● **Your objective**:
Copy all the material that follows, keeping every character the same.

● **Dataset section**:
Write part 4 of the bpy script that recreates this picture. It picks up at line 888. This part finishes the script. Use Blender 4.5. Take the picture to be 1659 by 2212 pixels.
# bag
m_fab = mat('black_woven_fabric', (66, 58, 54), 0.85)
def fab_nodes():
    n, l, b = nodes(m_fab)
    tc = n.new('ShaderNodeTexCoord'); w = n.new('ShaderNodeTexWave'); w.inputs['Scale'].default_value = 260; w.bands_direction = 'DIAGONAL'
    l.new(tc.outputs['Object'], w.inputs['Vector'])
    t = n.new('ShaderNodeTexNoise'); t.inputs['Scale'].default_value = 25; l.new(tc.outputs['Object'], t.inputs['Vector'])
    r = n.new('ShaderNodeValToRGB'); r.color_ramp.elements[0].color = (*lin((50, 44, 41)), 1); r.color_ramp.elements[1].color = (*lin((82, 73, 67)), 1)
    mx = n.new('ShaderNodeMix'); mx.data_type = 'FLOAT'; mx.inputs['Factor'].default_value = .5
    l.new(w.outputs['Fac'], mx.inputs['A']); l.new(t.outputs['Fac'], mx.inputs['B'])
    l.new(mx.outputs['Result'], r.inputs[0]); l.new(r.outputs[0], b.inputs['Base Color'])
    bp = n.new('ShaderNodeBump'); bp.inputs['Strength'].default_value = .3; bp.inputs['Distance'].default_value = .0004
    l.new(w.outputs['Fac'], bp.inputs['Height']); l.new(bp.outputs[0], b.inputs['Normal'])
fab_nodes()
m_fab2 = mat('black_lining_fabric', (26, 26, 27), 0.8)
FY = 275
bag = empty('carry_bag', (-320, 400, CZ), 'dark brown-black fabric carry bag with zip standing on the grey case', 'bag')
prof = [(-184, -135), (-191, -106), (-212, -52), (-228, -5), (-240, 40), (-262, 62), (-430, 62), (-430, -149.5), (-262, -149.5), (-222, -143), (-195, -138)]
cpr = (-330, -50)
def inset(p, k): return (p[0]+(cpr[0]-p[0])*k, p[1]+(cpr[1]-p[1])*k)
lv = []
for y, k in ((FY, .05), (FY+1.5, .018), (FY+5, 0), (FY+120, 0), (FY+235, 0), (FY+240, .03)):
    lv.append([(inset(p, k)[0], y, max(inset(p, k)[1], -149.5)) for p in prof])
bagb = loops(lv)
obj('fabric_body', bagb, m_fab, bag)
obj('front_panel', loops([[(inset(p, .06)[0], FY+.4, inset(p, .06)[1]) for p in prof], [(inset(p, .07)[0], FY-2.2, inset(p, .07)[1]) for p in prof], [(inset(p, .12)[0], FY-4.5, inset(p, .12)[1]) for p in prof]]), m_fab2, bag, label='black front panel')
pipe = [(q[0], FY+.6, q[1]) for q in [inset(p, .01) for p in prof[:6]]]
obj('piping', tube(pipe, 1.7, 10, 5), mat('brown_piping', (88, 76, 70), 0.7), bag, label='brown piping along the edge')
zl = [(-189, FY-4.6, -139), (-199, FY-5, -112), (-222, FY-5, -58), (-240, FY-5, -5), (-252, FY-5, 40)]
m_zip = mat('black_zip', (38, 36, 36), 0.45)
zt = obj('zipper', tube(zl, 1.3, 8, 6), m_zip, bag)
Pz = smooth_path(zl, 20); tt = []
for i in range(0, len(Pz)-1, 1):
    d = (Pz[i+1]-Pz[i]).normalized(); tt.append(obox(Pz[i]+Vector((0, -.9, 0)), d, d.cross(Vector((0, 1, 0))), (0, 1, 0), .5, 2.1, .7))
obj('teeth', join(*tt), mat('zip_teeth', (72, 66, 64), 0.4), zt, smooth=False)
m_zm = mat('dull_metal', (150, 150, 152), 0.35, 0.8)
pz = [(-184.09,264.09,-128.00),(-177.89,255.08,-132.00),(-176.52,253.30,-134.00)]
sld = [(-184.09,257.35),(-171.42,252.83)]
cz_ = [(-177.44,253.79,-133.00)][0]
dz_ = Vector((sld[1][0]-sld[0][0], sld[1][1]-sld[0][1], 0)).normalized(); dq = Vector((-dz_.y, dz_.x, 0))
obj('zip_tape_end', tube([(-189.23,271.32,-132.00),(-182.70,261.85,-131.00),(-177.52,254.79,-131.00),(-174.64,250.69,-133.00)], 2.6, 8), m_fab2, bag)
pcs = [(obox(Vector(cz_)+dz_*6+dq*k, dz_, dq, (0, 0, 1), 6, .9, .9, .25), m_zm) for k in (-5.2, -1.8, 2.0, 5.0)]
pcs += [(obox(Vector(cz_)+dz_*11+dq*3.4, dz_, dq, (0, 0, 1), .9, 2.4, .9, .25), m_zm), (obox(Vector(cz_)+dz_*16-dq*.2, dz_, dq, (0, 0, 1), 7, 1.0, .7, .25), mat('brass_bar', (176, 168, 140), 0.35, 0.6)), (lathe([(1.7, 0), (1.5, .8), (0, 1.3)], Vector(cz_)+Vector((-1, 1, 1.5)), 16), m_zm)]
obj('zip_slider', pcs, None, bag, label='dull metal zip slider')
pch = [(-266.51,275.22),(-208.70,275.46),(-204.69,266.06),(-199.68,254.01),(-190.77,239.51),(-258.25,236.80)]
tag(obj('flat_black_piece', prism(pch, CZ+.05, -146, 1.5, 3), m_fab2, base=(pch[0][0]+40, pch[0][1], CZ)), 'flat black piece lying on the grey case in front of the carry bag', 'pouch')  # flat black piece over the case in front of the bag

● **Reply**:
Write part 4 of the bpy script that recreates this picture. It picks up at line 888. This part finishes the script. Use Blender 4.5. Take the picture to be 1659 by 2212 pixels.
# bag
m_fab = mat('black_woven_fabric', (66, 58, 54), 0.85)
def fab_nodes():
    n, l, b = nodes(m_fab)
    tc = n.new('ShaderNodeTexCoord'); w = n.new('ShaderNodeTexWave'); w.inputs['Scale'].default_value = 260; w.bands_direction = 'DIAGONAL'
    l.new(tc.outputs['Object'], w.inputs['Vector'])
    t = n.new('ShaderNodeTexNoise'); t.inputs['Scale'].default_value = 25; l.new(tc.outputs['Object'], t.inputs['Vector'])
    r = n.new('ShaderNodeValToRGB'); r.color_ramp.elements[0].color = (*lin((50, 44, 41)), 1); r.color_ramp.elements[1].color = (*lin((82, 73, 67)), 1)
    mx = n.new('ShaderNodeMix'); mx.data_type = 'FLOAT'; mx.inputs['Factor'].default_value = .5
    l.new(w.outputs['Fac'], mx.inputs['A']); l.new(t.outputs['Fac'], mx.inputs['B'])
    l.new(mx.outputs['Result'], r.inputs[0]); l.new(r.outputs[0], b.inputs['Base Color'])
    bp = n.new('ShaderNodeBump'); bp.inputs['Strength'].default_value = .3; bp.inputs['Distance'].default_value = .0004
    l.new(w.outputs['Fac'], bp.inputs['Height']); l.new(bp.outputs[0], b.inputs['Normal'])
fab_nodes()
m_fab2 = mat('black_lining_fabric', (26, 26, 27), 0.8)
FY = 275
bag = empty('carry_bag', (-320, 400, CZ), 'dark brown-black fabric carry bag with zip standing on the grey case', 'bag')
prof = [(-184, -135), (-191, -106), (-212, -52), (-228, -5), (-240, 40), (-262, 62), (-430, 62), (-430, -149.5), (-262, -149.5), (-222, -143), (-195, -138)]
cpr = (-330, -50)
def inset(p, k): return (p[0]+(cpr[0]-p[0])*k, p[1]+(cpr[1]-p[1])*k)
lv = []
for y, k in ((FY, .05), (FY+1.5, .018), (FY+5, 0), (FY+120, 0), (FY+235, 0), (FY+240, .03)):
    lv.append([(inset(p, k)[0], y, max(inset(p, k)[1], -149.5)) for p in prof])
bagb = loops(lv)
obj('fabric_body', bagb, m_fab, bag)
obj('front_panel', loops([[(inset(p, .06)[0], FY+.4, inset(p, .06)[1]) for p in prof], [(inset(p, .07)[0], FY-2.2, inset(p, .07)[1]) for p in prof], [(inset(p, .12)[0], FY-4.5, inset(p, .12)[1]) for p in prof]]), m_fab2, bag, label='black front panel')
pipe = [(q[0], FY+.6, q[1]) for q in [inset(p, .01) for p in prof[:6]]]
obj('piping', tube(pipe, 1.7, 10, 5), mat('brown_piping', (88, 76, 70), 0.7), bag, label='brown piping along the edge')
zl = [(-189, FY-4.6, -139), (-199, FY-5, -112), (-222, FY-5, -58), (-240, FY-5, -5), (-252, FY-5, 40)]
m_zip = mat('black_zip', (38, 36, 36), 0.45)
zt = obj('zipper', tube(zl, 1.3, 8, 6), m_zip, bag)
Pz = smooth_path(zl, 20); tt = []
for i in range(0, len(Pz)-1, 1):
    d = (Pz[i+1]-Pz[i]).normalized(); tt.append(obox(Pz[i]+Vector((0, -.9, 0)), d, d.cross(Vector((0, 1, 0))), (0, 1, 0), .5, 2.1, .7))
obj('teeth', join(*tt), mat('zip_teeth', (72, 66, 64), 0.4), zt, smooth=False)
m_zm = mat('dull_metal', (150, 150, 152), 0.35, 0.8)
pz = [(-184.09,264.09,-128.00),(-177.89,255.08,-132.00),(-176.52,253.30,-134.00)]
sld = [(-184.09,257.35),(-171.42,252.83)]
cz_ = [(-177.44,253.79,-133.00)][0]
dz_ = Vector((sld[1][0]-sld[0][0], sld[1][1]-sld[0][1], 0)).normalized(); dq = Vector((-dz_.y, dz_.x, 0))
obj('zip_tape_end', tube([(-189.23,271.32,-132.00),(-182.70,261.85,-131.00),(-177.52,254.79,-131.00),(-174.64,250.69,-133.00)], 2.6, 8), m_fab2, bag)
pcs = [(obox(Vector(cz_)+dz_*6+dq*k, dz_, dq, (0, 0, 1), 6, .9, .9, .25), m_zm) for k in (-5.2, -1.8, 2.0, 5.0)]
pcs += [(obox(Vector(cz_)+dz_*11+dq*3.4, dz_, dq, (0, 0, 1), .9, 2.4, .9, .25), m_zm), (obox(Vector(cz_)+dz_*16-dq*.2, dz_, dq, (0, 0, 1), 7, 1.0, .7, .25), mat('brass_bar', (176, 168, 140), 0.35, 0.6)), (lathe([(1.7, 0), (1.5, .8), (0, 1.3)], Vector(cz_)+Vector((-1, 1, 1.5)), 16), m_zm)]
obj('zip_slider', pcs, None, bag, label='dull metal zip slider')
pch = [(-266.51,275.22),(-208.70,275.46),(-204.69,266.06),(-199.68,254.01),(-190.77,239.51),(-258.25,236.80)]
tag(obj('flat_black_piece', prism(pch, CZ+.05, -146, 1.5, 3), m_fab2, base=(pch[0][0]+40, pch[0][1], CZ)), 'flat black piece lying on the grey case in front of the carry bag', 'pouch')  # flat black piece over the case in front of the bag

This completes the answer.